Comme le signale avec très grande sagesse le blogueur et informaticien, la proposition de loi en question évoque avec emphase les mauvais résultats de la France dans les classements PISA, mais cette évocation va précisément dans le sens opposé de la loi. Si nous vivons dans un environnement d'incertitude radicale, et que donc notre meilleure stratégie est de garder nos options ouvertes, au lieu d'apprendre aux enfants des techniques qui seront obsolètes avant qu'ils sortent du collège, il faut au contraire “bétonner” les bases, qui sont le français, les mathématiques et la pensée critique, ces connaissances qui seront toujours utiles quelque soit le monde de demain. C'est en construisant sur ces bases que les informaticiens de demain inventeront ce que voudra dire “codage” dans quinze ans.

D'où mon point sur notre ressemblance avec nos cousins les chimpanzés.
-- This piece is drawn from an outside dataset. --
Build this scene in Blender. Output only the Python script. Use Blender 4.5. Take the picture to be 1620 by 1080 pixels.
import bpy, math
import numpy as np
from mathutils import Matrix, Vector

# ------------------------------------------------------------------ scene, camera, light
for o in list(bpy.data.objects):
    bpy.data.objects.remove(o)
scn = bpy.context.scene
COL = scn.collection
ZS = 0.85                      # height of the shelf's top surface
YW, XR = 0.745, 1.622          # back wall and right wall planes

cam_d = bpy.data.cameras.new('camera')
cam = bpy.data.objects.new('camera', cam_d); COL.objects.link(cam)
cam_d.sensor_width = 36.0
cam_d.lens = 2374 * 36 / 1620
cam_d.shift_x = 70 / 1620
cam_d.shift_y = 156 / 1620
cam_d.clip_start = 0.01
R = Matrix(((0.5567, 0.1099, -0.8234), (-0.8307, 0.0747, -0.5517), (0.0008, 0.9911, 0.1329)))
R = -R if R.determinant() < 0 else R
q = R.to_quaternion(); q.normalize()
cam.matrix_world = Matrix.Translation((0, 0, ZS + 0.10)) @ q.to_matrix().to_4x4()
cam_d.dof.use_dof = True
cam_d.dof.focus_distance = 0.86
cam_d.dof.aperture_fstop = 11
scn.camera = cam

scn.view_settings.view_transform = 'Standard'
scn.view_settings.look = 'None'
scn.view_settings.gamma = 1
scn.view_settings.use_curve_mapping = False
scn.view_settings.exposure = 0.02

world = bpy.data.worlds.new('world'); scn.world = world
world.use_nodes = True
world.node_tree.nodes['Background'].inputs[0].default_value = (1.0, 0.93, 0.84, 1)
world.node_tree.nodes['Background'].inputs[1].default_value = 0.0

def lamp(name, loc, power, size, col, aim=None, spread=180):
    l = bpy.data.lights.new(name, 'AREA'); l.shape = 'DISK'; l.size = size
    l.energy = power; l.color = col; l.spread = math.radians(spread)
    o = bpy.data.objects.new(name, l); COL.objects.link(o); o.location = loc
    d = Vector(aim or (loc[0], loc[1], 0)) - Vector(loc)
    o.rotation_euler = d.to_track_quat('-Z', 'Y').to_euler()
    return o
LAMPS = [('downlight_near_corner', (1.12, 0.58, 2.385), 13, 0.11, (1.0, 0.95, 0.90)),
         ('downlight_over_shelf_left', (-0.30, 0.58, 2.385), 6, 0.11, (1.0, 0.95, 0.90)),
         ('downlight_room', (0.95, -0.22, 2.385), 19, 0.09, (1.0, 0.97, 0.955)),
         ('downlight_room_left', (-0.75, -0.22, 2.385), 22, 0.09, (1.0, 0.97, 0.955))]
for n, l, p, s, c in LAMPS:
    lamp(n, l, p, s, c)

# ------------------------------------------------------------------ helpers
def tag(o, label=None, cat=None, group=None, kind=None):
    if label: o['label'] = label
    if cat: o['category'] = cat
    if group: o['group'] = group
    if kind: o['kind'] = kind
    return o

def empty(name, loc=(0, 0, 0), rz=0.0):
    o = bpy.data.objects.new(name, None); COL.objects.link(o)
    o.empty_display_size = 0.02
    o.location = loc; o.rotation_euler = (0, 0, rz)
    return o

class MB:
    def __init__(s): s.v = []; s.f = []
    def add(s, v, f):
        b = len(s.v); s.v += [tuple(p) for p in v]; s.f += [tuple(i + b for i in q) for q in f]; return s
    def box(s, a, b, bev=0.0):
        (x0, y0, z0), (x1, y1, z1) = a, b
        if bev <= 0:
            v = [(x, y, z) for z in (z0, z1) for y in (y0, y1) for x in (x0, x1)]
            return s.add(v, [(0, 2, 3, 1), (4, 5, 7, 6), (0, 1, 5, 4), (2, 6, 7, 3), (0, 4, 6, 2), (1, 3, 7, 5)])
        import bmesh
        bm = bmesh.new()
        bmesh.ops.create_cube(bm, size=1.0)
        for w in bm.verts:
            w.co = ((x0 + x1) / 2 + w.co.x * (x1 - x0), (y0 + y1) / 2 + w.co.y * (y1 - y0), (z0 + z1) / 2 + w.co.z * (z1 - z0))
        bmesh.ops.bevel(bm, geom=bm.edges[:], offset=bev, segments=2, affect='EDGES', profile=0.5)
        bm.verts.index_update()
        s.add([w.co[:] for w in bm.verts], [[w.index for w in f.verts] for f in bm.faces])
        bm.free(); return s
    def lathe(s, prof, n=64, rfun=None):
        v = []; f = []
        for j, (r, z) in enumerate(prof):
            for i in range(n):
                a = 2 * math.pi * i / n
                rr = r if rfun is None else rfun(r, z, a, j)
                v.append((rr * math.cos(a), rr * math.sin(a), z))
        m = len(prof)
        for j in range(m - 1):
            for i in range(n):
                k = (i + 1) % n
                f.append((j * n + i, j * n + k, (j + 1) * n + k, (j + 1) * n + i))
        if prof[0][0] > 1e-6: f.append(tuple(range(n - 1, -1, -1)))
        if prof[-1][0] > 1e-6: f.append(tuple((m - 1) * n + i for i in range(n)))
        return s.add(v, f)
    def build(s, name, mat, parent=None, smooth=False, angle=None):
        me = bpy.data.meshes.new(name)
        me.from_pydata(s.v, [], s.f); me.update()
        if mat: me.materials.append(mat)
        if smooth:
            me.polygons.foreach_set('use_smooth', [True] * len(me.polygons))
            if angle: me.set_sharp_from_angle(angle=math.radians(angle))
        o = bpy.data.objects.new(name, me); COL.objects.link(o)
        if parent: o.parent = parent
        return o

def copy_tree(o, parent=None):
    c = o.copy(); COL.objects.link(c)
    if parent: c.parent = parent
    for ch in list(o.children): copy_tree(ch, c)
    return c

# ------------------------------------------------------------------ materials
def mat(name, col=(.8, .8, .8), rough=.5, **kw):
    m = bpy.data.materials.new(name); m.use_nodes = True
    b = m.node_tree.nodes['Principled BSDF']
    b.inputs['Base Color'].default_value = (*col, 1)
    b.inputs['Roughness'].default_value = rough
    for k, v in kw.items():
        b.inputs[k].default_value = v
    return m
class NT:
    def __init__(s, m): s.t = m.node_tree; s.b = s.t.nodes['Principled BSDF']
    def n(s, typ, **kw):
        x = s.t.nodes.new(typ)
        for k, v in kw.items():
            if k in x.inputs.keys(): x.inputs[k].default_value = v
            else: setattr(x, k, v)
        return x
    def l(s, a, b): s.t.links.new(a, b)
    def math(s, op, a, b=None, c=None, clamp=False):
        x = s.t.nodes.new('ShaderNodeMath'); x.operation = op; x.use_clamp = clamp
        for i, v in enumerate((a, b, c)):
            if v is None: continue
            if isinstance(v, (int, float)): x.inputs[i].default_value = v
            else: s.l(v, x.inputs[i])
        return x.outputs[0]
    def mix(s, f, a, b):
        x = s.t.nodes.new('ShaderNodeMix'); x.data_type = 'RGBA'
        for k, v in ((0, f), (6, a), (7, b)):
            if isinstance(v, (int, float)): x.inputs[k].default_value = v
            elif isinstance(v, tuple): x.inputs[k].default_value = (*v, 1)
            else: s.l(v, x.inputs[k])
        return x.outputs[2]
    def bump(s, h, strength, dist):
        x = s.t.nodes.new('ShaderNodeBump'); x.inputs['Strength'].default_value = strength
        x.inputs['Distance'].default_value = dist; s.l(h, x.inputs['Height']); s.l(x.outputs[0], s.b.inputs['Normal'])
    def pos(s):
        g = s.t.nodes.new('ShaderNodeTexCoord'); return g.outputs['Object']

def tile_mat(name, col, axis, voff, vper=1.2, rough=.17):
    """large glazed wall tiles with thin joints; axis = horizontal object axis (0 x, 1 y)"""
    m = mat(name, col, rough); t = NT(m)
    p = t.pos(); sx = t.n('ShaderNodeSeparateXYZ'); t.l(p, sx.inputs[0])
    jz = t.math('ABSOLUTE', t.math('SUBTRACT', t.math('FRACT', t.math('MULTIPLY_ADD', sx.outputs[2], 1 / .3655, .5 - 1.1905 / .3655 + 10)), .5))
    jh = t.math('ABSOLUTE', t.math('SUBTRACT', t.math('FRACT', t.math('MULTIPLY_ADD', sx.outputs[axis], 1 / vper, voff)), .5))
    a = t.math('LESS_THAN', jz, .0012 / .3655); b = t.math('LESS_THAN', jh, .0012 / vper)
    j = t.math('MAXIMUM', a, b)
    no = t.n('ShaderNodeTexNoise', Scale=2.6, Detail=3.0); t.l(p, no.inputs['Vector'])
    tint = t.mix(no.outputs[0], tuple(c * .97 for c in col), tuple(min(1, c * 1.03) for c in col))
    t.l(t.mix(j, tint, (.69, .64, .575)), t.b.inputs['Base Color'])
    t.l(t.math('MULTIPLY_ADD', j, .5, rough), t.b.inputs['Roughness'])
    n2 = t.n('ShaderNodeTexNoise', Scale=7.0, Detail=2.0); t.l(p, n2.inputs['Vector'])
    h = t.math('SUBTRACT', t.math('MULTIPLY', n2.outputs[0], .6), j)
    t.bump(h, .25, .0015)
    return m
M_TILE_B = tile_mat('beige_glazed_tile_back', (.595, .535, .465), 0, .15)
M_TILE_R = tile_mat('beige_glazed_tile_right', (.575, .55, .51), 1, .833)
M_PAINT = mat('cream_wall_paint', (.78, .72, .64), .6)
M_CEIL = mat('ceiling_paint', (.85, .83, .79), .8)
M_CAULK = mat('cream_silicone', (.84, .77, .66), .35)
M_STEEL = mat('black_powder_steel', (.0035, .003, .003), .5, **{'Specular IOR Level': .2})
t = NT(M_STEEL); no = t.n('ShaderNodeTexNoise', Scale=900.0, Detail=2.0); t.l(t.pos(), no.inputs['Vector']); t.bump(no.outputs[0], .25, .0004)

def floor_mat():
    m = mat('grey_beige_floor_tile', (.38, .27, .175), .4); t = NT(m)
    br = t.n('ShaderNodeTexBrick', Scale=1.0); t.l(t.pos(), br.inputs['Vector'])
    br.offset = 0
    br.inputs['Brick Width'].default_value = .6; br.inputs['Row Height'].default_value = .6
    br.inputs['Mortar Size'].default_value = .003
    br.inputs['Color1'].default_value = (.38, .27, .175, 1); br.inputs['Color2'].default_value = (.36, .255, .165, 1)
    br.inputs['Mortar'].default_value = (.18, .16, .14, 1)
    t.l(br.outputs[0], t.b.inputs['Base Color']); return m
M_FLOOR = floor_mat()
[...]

Il est absolument, complètement absurde de penser qu'un député, ou pire, une majorité de députés, puisse savoir quelles seront les technologies les plus productives et les plus abouties dans quinze ans, tout comme il est absurde de penser que même si on pouvait le savoir, la bureaucratie ubuesque qu'on appelle l'Education nationale pourrait l'enseigner. La Révolution industrielle ne s'est pas faite parce qu'on a donné des cours de “vapeur” ou de “charbon” aux enfants ; elle s'est faite parce que nous avions une population éduquée, oui, mais éduquée à la pensée critique et à la rigueur et qui a ensuite inventé des technologies qu'aucun ministre de l'Education n'aurait pu imaginer.

Tout dans la culture politique française va à l'encontre de cela. Nous vivons encore sur le fantasme du grand sage, du grand manitou, qui voit l'avenir et sait faire, et qui nous guidera vers le pays du lait et du miel. Nos camps politiques se disputent pour savoir qui est le meilleur manitou, mais personne ne se dit que sans manitou, tout se passerait sans doute mieux. Cette proposition de loi en est un tout petit exemple, mais si révélateur.